Wednesday, October 10, 2007

Whither Zac Goldsmith?

One of the most remarkable turn-arounds in the last year has been the dramatic dropping of the green agenda by David Cameron. Hot coals don't come into it.

Up until July this year, Cameron was majoring on green issues. We had the hug-a-husky carbon-fuelled photo op, the shoe chauffeur and the bike and "let sunshine win the day" etc. The bright young thing, Zac Goldsmith was given vast prominence in the Tory diaspora. Cameron's MPs were starting to talk the green talk, with Richard Benyon, for example, saying: "Climate Change is the defining issue of our age....This is our Dunkirk."

Now where are green issues in the Conservative party? They have been demoted to the second tier of policy matters. George Osbourne poured cold water on most of the proposals from the Gummer/Goldsmith commission. When Cameron talked at length about his priorities in Oxfordshire last Saturday, he didn't even mention green issues. He listed his priorities: fighting crime, improving housing, education and the health service, but we didn't get anything on green issues.

Remarkable.

One wonders where this leaves Zac Goldsmith. No doubt he is most gratified to be a candidate in a Tory target seat where they are rumoured to spending around £300,000 to try to get him elected. But the recent relegation of green issues by the Camster must be rather concerning for him. After all, Goldsmith does not exactly have a Tory track record, while his green credentials are impeccable.
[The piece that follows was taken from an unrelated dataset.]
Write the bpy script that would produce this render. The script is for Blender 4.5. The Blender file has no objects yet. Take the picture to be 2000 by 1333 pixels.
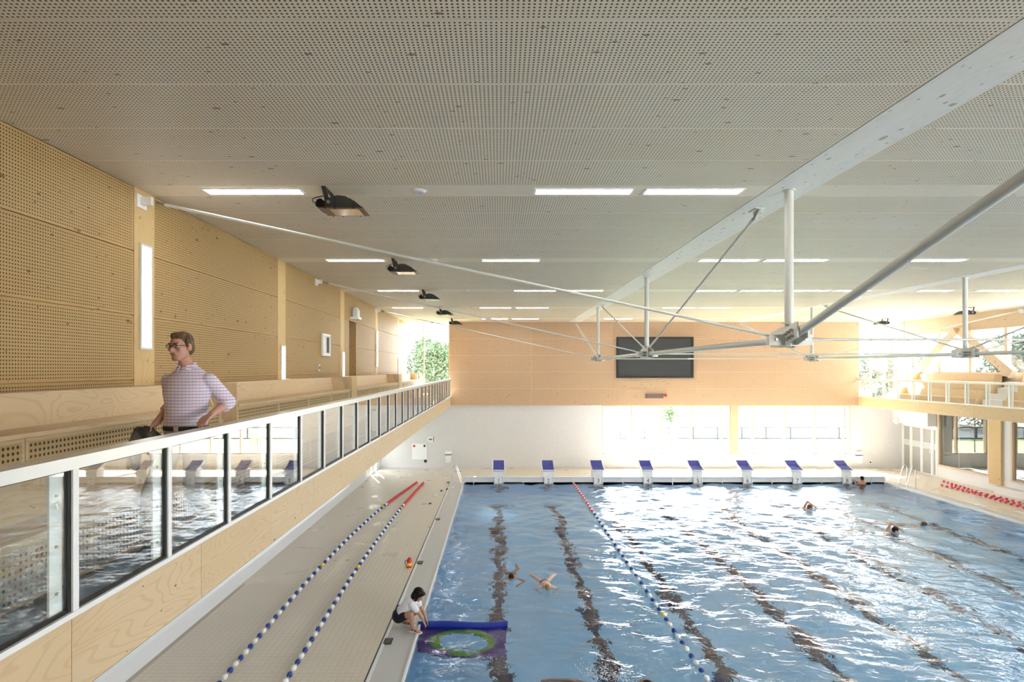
import bpy, bmesh, math, random
import numpy as np
from mathutils import Vector, Matrix
rnd = random.Random(7)
SC = bpy.context.scene
COL = SC.collection

# ------------------------------------------------------------------ camera, world, sun, exposure
EYE = 4.67
cam_d = bpy.data.cameras.new('camera'); cam = bpy.data.objects.new('camera', cam_d); COL.objects.link(cam)
cam.location = (0, 0, EYE); cam.rotation_euler = (math.pi/2, 0, 0)
cam_d.sensor_width = 36; cam_d.lens = 1180*36/2000
cam_d.shift_x = 0.013; cam_d.shift_y = 0.02725; cam_d.clip_end = 1000; cam_d.clip_start = .05
SC.camera = cam
SC.view_settings.view_transform = 'Standard'; SC.view_settings.look = 'None'
SC.view_settings.gamma = 1; SC.view_settings.use_curve_mapping = False
SC.view_settings.exposure = 1.16
W = bpy.data.worlds.new('sky'); SC.world = W; W.use_nodes = True
wn = W.node_tree; wn.nodes.clear()
w_out = wn.nodes.new('ShaderNodeOutputWorld'); w_bg = wn.nodes.new('ShaderNodeBackground')
w_tc = wn.nodes.new('ShaderNodeTexCoord'); w_sep = wn.nodes.new('ShaderNodeSeparateXYZ'); w_rmp = wn.nodes.new('ShaderNodeValToRGB')
wn.links.new(w_tc.outputs['Generated'], w_sep.inputs[0]); wn.links.new(w_sep.outputs['Z'], w_rmp.inputs[0])
w_rmp.color_ramp.elements[0].position = 0.0; w_rmp.color_ramp.elements[0].color = (1.0, .975, .985, 1)
w_rmp.color_ramp.elements[1].position = 0.7; w_rmp.color_ramp.elements[1].color = (.74, .84, 1.0, 1)
wn.links.new(w_rmp.outputs[0], w_bg.inputs['Color']); w_bg.inputs['Strength'].default_value = 7.0
wn.links.new(w_bg.outputs[0], w_out.inputs['Surface'])
sun_d = bpy.data.lights.new('sun', 'SUN'); sun = bpy.data.objects.new('sun', sun_d); COL.objects.link(sun)
sun_d.energy = 34; sun_d.angle = math.radians(.6); sun_d.color = (1, .94, .89)
sun.rotation_euler = Vector((.40, -1, -1.05)).to_track_quat('-Z', 'Y').to_euler(); sun.location = (0, 60, 40)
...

Today, I was trawling through some old BBC Politics web site pages, as you do (or indeed don't). I found this interview with Goldsmith when he was first appointed as the Tory green guru in January 2006. He did not describe his loyalty to the Tories as inbred or automatic - far from it:

Zac Goldsmith was once quoted as saying the only way he would vote Conservative was if you "drugged" him first. "I can't remember saying that," he protests when we meet at the Chelsea offices of The Ecologist, the magazine he edits, "but it is not a million miles from how I felt".

His "endorsement" (if that is what it was) of David Cameron is fascinating, mainly because it leaves lots of room for future manoevre, if you know what I mean:

I don't know David Cameron very well. I like him. I think you can judge a book by its cover - whoever said you can't is wrong - that's the whole point of nature giving us intuition, instinct and so on. I think the cover is pretty good. I think the people he has got around him, who are helping him to craft this new identity, are good people so I am genuinely enthusiastic about it.

So, there is an obvious question today for Monsieur Goldsmith. Now that you have read the book, do you regret buying it?